In 1970, Sweden was labelled as the closest thing we could get to Utopia. Both the welfare state and rapid economic growth – twice as fast as the USA for the previous 100 years.

Of course the welfare state was more of a recent invention. Assar Lindbeck has shown time and again in the Journal of Economic Literature and elsewhere that Sweden became a rich country before its highly generous welfare-state arrangements were created

Sweden moved toward a welfare state in the 1960s, when government spending was about equal to that in the United States – less that 30% of GDP.

Sweden could afford to expand its welfare state at the end of the era that Lindbeck labelled ‘the period of decentralization and small government’. Swedes in the 60s had the third-highest OECD per capita income, almost equal to the USA in the late 1960s, but higher levels of income inequality than the USA.

By the late 1980s, Swedish government spending had grown from 30% of gross domestic product to more than 60% of GDP. Swedish marginal income tax rates hit 65-75% for most full-time employees as compared to about 40% in 1960. What happened to the the Swedish economic miracle when the welfare state arrived?

In the 1950s, Britain was also growing quickly, so much so that the Prime Minister of the time campaigned on the slogan you never had it so good.

By the 1970s, and two spells of labour governments, Britain was the sick man of Europe culminating with the Winter of Discontent of 1978–1979. What happened?

Sweden and Britain in the mid-20th century are classic examples of Director’s Law of Public Expenditure. Once a country becomes rich because of capitalism, politicians look for ways to redistribute more of this new found wealth. What actually happened to the  Swedish and British growth performance since 1950 relative to the USA as the welfare state grew?

Figure 1: Real GDP per Swede, British and American aged 15-64, converted to 2013 price level with updated 2005 EKS purchasing power parities, 1950-2013, $US

image

Source: Computed from OECD Stat Extract and The Conference Board, Total Database, January 2014, http://www.conference-board.org/economics

Figure 1 is not all that informative other than to show that there is a period of time in which Sweden was catching up with the USA quite rapidly in the 1960s. That then stopped in the 1970s to the late 1980s. The rise of the Swedish welfare state managed to turn Sweden into the country that was catching up to be as rich as the USA to a country that was becoming as poor as Britain.

Figure 2: Real GDP per Swede, British and American aged 15-64, converted to 2013 price level with updated 2005 EKS purchasing power parities,  detrended, 1.9%, 1950-2013

image

Source: Computed from OECD Stat Extract and The Conference Board, Total Database, January 2014, http://www.conference-board.org/economics

Figure 2 which detrends British and Swedish growth since 1950 by 1.9% is much more informative. The US is included as the measure of the global technological frontier growing at trend rate of 1.9% in the 20th century. A flat line indicates growth at 1.9% for that year. A rising line in figure 2 means above-trend growth; a falling line means below trend growth for that year. Figure 2 shows the USA growing more or less steadily for the entire post-war period. There were occasional ups and downs with no enduring departures from trend growth 1.9% until the onset of Obamanomics.

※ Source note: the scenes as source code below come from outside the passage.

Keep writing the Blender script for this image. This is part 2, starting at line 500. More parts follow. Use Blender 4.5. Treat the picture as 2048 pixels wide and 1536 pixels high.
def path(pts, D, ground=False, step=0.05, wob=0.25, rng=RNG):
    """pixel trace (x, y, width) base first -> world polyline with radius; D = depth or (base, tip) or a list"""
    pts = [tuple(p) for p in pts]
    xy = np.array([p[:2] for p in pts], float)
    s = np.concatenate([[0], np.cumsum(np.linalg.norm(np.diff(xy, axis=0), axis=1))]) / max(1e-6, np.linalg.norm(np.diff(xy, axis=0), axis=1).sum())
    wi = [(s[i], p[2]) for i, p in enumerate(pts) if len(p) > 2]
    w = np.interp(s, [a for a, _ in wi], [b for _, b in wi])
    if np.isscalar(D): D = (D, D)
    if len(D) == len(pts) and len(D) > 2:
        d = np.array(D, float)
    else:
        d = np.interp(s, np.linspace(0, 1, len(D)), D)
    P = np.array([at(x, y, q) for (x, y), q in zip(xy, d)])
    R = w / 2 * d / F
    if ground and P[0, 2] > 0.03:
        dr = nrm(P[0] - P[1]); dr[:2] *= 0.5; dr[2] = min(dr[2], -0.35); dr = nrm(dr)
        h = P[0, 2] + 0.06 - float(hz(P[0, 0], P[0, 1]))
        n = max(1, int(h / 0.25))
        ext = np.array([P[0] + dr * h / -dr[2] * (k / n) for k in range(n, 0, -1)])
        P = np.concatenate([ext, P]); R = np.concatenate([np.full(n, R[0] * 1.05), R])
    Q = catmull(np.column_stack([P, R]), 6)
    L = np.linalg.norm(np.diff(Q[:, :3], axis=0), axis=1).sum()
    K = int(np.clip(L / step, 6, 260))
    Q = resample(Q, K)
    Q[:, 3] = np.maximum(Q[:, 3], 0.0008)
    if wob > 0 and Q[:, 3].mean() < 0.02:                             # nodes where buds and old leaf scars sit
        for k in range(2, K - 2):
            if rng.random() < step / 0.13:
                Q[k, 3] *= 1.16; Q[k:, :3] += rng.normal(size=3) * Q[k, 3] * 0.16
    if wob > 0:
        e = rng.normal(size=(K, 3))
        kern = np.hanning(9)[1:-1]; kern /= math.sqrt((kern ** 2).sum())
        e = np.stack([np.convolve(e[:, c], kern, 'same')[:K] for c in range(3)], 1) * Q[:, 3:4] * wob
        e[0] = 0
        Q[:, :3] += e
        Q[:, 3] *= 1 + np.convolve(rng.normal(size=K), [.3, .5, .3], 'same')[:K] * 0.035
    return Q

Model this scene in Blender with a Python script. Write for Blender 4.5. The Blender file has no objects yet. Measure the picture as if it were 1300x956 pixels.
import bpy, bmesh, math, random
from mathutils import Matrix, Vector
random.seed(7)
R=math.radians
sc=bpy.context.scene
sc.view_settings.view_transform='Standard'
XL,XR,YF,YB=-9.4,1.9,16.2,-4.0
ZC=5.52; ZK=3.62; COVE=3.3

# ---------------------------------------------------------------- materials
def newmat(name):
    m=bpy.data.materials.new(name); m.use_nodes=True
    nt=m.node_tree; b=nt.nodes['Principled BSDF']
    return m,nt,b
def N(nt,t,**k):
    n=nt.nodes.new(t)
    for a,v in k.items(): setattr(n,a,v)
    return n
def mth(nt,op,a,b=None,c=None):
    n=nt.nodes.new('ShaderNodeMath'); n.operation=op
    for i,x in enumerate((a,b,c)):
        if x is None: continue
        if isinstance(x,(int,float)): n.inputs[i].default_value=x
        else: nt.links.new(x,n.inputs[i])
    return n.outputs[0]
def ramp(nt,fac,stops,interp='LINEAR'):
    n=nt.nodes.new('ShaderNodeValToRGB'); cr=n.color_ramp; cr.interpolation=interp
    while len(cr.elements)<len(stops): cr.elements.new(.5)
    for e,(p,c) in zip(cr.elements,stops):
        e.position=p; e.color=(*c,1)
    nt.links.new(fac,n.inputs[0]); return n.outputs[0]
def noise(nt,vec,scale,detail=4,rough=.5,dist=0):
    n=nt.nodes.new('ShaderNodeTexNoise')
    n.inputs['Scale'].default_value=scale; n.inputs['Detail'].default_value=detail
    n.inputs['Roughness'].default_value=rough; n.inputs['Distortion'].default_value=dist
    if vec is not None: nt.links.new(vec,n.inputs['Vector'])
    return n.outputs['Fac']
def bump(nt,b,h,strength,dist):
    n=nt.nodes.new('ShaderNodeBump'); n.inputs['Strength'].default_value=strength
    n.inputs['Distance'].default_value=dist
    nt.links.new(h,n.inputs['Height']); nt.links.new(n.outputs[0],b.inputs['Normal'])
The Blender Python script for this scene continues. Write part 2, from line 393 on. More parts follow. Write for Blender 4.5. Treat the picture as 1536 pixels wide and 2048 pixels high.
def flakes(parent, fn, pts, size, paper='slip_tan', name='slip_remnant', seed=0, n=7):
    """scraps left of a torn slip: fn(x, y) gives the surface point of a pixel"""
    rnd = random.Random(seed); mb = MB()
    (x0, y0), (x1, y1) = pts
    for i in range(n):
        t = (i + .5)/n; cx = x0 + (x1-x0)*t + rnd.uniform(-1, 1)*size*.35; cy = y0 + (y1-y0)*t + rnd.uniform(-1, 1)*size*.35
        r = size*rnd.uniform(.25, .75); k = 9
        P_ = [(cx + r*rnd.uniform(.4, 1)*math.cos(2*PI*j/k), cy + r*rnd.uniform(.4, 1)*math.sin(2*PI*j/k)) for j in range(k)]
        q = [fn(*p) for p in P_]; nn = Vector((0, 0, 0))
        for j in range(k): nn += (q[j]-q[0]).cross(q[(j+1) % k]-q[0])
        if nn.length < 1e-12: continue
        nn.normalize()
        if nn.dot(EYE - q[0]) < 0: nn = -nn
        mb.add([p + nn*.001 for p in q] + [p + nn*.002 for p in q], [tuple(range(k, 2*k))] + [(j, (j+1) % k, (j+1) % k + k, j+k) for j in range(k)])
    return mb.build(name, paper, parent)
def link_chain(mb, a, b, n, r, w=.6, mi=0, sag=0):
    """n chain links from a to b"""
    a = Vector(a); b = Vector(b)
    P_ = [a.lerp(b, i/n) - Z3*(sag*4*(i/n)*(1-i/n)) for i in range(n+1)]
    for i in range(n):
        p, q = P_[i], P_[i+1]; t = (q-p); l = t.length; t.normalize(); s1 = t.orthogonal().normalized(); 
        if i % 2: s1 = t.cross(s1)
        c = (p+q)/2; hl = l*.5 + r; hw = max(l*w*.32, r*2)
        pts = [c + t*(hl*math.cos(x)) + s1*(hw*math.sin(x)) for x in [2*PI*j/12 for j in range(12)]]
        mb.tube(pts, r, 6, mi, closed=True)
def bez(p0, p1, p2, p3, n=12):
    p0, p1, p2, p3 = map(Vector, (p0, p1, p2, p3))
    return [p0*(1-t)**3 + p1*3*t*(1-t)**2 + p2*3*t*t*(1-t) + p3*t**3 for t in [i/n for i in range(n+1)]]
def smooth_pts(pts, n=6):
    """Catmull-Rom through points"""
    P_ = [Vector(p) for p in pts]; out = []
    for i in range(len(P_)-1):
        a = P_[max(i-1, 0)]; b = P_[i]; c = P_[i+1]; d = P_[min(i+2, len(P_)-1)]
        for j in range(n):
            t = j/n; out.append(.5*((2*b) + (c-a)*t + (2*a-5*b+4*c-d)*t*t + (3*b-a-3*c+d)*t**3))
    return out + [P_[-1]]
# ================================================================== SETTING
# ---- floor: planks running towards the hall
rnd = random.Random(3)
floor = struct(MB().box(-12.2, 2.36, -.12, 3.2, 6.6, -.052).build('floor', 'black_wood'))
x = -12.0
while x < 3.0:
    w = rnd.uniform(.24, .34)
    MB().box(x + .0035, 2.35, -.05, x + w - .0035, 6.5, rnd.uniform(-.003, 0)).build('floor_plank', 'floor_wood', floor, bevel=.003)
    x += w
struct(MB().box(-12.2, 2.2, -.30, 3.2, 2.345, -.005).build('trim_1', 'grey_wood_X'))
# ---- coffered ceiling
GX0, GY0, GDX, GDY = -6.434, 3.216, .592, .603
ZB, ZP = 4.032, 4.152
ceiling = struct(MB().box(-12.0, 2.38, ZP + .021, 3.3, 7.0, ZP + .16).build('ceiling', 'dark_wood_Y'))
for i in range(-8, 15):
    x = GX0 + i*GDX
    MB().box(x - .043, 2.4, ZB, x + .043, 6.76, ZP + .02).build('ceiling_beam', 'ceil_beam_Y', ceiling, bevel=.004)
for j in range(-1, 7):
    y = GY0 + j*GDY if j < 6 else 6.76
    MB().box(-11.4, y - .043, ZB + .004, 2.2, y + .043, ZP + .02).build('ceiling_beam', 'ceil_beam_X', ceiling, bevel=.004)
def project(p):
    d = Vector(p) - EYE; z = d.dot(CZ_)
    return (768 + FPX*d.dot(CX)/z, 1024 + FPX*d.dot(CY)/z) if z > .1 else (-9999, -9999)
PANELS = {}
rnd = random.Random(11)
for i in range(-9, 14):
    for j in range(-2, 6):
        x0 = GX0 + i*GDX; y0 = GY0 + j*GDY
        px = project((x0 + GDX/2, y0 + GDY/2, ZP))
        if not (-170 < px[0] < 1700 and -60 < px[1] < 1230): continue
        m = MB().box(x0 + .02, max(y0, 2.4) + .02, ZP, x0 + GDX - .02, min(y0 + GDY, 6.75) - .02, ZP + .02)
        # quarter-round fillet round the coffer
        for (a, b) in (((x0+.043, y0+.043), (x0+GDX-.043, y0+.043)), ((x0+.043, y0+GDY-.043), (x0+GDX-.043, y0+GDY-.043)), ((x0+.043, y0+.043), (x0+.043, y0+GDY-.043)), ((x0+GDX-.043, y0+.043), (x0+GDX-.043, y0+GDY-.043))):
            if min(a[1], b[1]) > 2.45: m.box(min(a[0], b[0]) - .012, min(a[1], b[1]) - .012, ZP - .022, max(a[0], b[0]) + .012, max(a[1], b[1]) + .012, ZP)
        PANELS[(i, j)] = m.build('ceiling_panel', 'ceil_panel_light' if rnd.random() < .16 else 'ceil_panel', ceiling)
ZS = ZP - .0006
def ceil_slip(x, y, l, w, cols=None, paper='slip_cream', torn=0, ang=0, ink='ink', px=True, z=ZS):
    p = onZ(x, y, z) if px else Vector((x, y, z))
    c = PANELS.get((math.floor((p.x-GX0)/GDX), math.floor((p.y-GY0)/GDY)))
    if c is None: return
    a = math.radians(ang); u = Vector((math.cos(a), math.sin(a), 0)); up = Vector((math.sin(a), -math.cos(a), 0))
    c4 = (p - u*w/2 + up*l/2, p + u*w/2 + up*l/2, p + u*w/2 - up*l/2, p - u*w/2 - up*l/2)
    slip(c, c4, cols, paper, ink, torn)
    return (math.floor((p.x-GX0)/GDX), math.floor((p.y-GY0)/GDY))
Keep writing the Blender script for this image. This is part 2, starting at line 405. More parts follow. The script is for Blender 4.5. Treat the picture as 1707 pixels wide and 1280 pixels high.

Figure 2 illustrates the volatility of Swedish post-war growth. There was rapid growth up until 1970 as the Swedes converged on the living standards of Americans. This growth dividend was then completely dissipated.

Swedosclerosis set in with a cumulative 20% drop against trend growth. The Swedish economy was in something of a depression between 1970 and 1990. Swedish economists named the subsequent economic stagnation Swedosclerosis:

  • Economic growth slowed to a crawl in the 1970s and 1980s.
  • Sweden dropped from near the top spot in the OECD rankings to 18th by 1998 – a drop from 120% to 90% of the OECD average inside three decades.
  • 65% of the electorate receive (nearly) all their income from the public sector—either as employees of government agencies (excluding government corporations and public utilities) or by living off transfer payments.
  • No net private sector job creation since the 1950s, by some estimates!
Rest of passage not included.